Capital One's takeover of Discover reshuffles US credit card sector

capital one's takeover of discover reshuffles us credit card sector

Capital one’s merger with Discover would change the US credit card landscape. Photo: Brendan SMIALOWSKI / AFP Source: AFP

Capital One’s proposed merger with the US credit card specialist Discover has reshuffled the deck in a fast-growing sector in the United States, where cash is gradually disappearing from the landscape.

The all-stock deal is worth around $35.3 billion, and is expected to close in late 2024 or early 2025. The deal, which will be subject to antitrust scrutiny, values Discover’s shares at a 27 percent premium, and would create a US banking behemoth.

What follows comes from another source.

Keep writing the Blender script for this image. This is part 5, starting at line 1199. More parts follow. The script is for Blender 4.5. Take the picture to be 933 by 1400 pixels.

Under the terms of the agreement, around 60 percent of the new company will be owned by Capital One’s shareholders, with the remainder going to those of the financial services company.

Discover shareholders will receive 1.0192 Capital One shares for each Discover share, representing a premium of 26.6 percent on Discover’s closing share price on 16 February of just over $110.

Although the merger still has to be approved by the US regulatory authorities, Capital One’s founder and chief executive Richard Fairbank sounded optimistic in a conference call on Tuesday, telling investors that the two companies “are well positioned for approval.”

“Discover adds $218 billion in annual spend and $102 billion in loans to Capital One’s credit card franchise, increasing our scale where it matters,” he said.

“These additional revenue synergies have not been included in our deal model,” he added.

Discover’s chief executive Michael Rhodes said the deal gave his firm “the opportunity to scale at a very rapid pace, and much more so than we could certainly do on organic basis.”

“And if I look at the organizations that have the most synergistic impact, with Discover, it is Capital One,” he added.

Capital One saw a relatively modest market reaction after the deal was announced: at noon local time (1700 GMT), shares were up 0.7 percent. By contrast, Discover shares surged almost 15 percent on the news.

Competitors and partners

Originally a financial subsidiary of the Sears retail chain, Discover developed in the early 1990s as a credit card network, before being acquired in 1997 by Morgan Stanley, which made it an independent company again in 2005.

Discover is the fourth largest credit card network, behind the three other American groups: Visa, Mastercard and American Express.

Based mainly in the US, it is present in over 200 countries, and its cards are accepted in 70 million points of sale.

“They show up in nearly every physical point of sale across the United States and on nearly every online checkout page,” Fairbank from Capital One said Tuesday.

“We intend to preserve the Discover brand,” he continued, adding that Capital One “would lean in to build and strengthen the network brand.”

The company made a name for itself by being the first in the United States to develop the principle of “cashback,” which enables credit card users to recoup a fraction of the money they spend, and gives banks and credit card networks valuable data on customers’ spending habits.

The acquisition will result in a number of Capital One’s credit cards being transferred to Discover’s network, while the bank is expected to continue working with Visa and Mastercard — particularly given their much more extensive networks abroad.

In effect, the company would be both a partner and competing with Visa and MasterCard at the same time, Fairbank acknowledged.

“We’ve had a strong relationship with both of them since we started; it’s not unusual for companies to be both competitors and customers of each other,” he added.

“We’re talking about taking a network that is way, way smaller than those, and giving it a chance to get more threshold scale pick up momentum.”